The resolution lays the groundwork for possible future financial restitution as well as future legal action for "grave breaches of human rights" as defined by the Fourth Geneva Convention, according to council president and British Ambassador Sir David Hannay. However, the resolution contains no punitive measures.

The council reached agreement on a draft resolution, which was to be voted on during a meeting called for 3 p.m.

Diplomats predicted that a large majority would support the draft, adding that the vote was important in large part as a further demonstration of the international coalition of countries united against Iraq's Aug. 2 invasion of Kuwait.

U.S. officials have said the resolution also is meant to put Iraq on notice that the United Nations regards atrocities committed in Kuwait as punishable war crimes.
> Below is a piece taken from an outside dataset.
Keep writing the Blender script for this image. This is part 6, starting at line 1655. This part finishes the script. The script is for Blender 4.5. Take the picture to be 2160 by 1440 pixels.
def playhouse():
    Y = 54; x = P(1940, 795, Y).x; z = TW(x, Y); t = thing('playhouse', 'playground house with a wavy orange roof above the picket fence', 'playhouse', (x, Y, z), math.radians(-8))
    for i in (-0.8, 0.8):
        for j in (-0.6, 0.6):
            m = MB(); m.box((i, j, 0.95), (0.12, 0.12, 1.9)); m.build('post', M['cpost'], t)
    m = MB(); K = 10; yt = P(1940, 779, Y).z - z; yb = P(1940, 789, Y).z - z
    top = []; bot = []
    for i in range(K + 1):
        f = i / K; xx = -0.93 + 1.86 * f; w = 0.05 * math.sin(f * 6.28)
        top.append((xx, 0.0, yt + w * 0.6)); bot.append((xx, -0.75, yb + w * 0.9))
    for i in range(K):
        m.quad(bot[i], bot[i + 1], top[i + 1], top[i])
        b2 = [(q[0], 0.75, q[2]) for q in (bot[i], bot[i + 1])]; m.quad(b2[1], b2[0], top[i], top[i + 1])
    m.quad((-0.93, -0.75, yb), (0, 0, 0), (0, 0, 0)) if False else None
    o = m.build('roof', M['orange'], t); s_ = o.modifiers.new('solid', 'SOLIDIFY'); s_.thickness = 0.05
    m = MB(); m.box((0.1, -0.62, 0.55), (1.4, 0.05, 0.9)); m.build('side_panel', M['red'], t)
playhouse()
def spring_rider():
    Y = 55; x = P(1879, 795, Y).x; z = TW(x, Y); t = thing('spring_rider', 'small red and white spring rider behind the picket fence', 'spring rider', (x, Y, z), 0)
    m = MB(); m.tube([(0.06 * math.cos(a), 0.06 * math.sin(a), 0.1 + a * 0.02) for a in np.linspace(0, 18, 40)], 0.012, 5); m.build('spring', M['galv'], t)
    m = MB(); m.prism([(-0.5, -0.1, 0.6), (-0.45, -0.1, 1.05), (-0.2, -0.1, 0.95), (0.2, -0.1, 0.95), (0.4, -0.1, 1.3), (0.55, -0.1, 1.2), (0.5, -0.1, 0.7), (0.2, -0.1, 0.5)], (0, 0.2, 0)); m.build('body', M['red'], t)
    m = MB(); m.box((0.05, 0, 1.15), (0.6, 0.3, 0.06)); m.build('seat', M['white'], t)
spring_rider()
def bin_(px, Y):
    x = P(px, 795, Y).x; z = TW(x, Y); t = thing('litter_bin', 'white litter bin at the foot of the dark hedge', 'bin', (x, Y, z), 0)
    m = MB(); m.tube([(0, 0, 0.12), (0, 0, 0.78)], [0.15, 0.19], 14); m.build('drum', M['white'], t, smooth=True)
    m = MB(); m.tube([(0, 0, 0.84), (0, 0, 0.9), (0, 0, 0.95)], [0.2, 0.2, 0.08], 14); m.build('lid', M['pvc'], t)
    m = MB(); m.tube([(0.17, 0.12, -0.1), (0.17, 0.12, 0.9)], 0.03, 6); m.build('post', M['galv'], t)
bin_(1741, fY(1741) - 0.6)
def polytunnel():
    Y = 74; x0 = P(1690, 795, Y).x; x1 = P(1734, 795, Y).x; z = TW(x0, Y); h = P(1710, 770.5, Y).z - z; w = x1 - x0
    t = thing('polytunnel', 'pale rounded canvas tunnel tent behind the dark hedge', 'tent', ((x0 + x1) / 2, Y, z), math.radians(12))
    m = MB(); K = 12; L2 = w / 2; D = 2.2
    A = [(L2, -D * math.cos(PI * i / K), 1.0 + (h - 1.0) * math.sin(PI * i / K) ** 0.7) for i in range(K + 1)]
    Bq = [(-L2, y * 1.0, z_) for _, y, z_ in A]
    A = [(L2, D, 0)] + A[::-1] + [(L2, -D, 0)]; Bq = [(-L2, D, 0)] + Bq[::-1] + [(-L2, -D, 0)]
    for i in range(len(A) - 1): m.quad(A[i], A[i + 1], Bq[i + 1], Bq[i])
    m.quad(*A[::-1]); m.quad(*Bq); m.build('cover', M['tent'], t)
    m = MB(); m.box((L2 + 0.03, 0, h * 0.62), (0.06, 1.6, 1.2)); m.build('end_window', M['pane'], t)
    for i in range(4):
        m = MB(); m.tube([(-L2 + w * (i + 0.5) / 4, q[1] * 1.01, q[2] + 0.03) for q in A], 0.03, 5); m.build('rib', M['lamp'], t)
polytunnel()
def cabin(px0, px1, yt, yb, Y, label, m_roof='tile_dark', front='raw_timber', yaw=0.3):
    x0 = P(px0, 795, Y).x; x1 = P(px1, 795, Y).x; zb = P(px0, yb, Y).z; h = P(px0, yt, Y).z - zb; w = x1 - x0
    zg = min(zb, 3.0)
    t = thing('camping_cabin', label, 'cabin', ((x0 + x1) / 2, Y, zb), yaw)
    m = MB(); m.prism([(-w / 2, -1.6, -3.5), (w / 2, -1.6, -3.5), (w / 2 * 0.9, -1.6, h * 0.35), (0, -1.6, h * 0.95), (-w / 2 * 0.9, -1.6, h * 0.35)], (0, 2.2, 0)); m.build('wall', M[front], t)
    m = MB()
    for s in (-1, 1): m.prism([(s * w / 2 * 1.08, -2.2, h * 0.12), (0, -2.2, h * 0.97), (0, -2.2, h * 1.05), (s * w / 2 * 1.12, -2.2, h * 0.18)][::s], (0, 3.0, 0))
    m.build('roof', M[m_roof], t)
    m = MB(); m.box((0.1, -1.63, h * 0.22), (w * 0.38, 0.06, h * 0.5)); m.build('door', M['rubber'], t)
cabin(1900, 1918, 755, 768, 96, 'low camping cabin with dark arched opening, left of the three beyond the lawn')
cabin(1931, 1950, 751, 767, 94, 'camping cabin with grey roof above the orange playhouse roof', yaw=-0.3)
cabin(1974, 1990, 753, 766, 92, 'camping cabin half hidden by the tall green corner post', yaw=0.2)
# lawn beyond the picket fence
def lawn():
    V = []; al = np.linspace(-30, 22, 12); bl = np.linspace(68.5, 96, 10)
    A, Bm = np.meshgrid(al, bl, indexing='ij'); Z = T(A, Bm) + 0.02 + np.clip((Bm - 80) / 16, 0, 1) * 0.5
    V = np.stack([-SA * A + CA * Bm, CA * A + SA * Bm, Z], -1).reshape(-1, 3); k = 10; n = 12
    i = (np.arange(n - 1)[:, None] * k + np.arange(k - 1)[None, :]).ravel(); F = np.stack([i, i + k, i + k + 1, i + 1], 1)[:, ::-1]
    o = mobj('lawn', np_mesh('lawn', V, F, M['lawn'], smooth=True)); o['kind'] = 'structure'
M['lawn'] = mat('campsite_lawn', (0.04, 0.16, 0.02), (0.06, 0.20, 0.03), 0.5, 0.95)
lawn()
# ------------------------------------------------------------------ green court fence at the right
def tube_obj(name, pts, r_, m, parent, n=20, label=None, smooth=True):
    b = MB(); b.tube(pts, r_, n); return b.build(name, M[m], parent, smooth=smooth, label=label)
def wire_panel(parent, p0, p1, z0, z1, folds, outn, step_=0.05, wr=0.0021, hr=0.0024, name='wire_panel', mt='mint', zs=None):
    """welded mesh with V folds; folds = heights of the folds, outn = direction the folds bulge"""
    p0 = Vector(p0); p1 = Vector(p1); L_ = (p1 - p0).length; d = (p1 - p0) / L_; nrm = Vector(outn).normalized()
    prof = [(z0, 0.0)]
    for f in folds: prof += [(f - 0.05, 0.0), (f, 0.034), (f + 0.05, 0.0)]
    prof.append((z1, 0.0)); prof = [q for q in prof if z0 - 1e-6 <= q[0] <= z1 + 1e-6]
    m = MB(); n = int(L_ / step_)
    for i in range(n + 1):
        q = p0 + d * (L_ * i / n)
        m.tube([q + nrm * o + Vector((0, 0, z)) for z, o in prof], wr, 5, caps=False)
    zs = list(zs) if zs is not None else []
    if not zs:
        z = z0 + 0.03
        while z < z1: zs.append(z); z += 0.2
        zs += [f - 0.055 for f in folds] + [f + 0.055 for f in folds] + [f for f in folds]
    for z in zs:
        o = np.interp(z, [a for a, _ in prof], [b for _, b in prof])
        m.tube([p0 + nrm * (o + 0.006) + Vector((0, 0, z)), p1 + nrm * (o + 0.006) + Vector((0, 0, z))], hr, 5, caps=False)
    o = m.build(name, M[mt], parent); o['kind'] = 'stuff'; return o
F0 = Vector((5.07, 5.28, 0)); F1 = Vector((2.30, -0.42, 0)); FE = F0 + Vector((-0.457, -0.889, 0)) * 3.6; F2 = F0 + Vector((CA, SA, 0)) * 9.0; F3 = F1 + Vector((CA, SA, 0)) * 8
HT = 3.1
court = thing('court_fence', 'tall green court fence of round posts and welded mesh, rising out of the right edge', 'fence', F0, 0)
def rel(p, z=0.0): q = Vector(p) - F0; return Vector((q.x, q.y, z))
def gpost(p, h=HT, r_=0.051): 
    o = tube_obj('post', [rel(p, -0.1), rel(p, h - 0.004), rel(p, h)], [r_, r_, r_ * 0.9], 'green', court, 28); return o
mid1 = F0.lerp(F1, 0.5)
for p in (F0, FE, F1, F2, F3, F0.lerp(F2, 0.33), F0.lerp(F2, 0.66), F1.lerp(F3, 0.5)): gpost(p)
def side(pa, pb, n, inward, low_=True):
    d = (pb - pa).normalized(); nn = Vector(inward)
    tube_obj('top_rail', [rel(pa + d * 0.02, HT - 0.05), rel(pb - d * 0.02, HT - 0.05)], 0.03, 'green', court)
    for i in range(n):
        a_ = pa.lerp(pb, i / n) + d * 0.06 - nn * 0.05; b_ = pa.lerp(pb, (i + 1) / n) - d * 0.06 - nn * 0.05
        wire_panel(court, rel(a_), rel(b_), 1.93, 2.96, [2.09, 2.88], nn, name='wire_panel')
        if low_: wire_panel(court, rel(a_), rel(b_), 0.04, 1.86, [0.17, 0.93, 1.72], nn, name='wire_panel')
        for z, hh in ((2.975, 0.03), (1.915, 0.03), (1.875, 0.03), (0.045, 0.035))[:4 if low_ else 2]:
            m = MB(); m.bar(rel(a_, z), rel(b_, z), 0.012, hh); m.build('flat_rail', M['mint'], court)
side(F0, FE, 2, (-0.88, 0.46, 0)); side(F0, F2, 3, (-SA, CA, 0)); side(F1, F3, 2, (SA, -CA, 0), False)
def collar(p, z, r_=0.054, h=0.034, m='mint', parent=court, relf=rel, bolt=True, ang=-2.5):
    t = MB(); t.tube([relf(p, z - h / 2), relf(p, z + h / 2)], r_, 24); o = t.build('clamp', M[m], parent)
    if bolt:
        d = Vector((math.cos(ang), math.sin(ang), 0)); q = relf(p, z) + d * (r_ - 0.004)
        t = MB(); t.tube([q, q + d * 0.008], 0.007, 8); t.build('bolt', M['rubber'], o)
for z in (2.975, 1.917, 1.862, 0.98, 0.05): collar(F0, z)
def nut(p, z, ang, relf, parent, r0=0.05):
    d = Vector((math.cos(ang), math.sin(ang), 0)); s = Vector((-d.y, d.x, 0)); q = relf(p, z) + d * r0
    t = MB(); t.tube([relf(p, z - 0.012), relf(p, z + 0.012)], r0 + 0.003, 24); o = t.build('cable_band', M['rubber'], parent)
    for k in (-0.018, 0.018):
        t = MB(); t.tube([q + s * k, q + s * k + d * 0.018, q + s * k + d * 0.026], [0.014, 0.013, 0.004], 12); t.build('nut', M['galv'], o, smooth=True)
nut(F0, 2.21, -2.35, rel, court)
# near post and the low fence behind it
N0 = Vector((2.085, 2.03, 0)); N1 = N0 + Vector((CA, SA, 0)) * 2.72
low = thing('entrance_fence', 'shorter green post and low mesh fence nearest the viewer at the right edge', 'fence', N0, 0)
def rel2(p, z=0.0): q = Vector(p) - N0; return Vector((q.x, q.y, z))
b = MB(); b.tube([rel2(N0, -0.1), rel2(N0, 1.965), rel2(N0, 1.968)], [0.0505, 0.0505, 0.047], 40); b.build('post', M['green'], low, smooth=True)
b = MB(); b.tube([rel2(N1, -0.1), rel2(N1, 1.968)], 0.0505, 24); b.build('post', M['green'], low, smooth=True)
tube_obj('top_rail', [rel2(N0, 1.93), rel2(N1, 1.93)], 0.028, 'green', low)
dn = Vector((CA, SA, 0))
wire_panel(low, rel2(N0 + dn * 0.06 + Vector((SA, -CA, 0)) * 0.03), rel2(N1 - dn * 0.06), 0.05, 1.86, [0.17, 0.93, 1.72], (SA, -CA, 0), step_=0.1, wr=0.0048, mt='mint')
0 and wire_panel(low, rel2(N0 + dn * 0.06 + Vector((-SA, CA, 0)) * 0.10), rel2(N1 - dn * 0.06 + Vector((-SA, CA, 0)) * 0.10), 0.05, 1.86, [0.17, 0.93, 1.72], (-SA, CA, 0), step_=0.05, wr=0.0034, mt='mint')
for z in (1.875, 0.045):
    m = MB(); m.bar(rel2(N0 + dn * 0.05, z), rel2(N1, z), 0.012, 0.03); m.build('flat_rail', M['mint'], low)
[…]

One aim is to avoid the charge against earlier tribunals -- such as the post-World War II Nuremberg trials -- that they lacked validity because they were arranged after the crimes were committed. The other aim is to alert Iraqi commanders that they could face war crimes charges.

The proposed resolution also asks Secretary General Javier Perez de Cuellar to use his "good offices" for the safety of foreigners in Iraq and Kuwait. In particular, it requests "the provision of food, water and basic services to Kuwaiti nationals and to the diplomatic and consular missions in Kuwait and the evacuation of third-state nationals," a measure strongly advocated by Washington.

The current draft also warns Iraq of "further measures under the {U.N.} charter." While such measures are not spelled out, diplomats said these could include breaking diplomatic relations or cutting off telecommunications services with Iraq. However, the real intent of the phrase is to leave the impression that military options are being considered, diplomats said.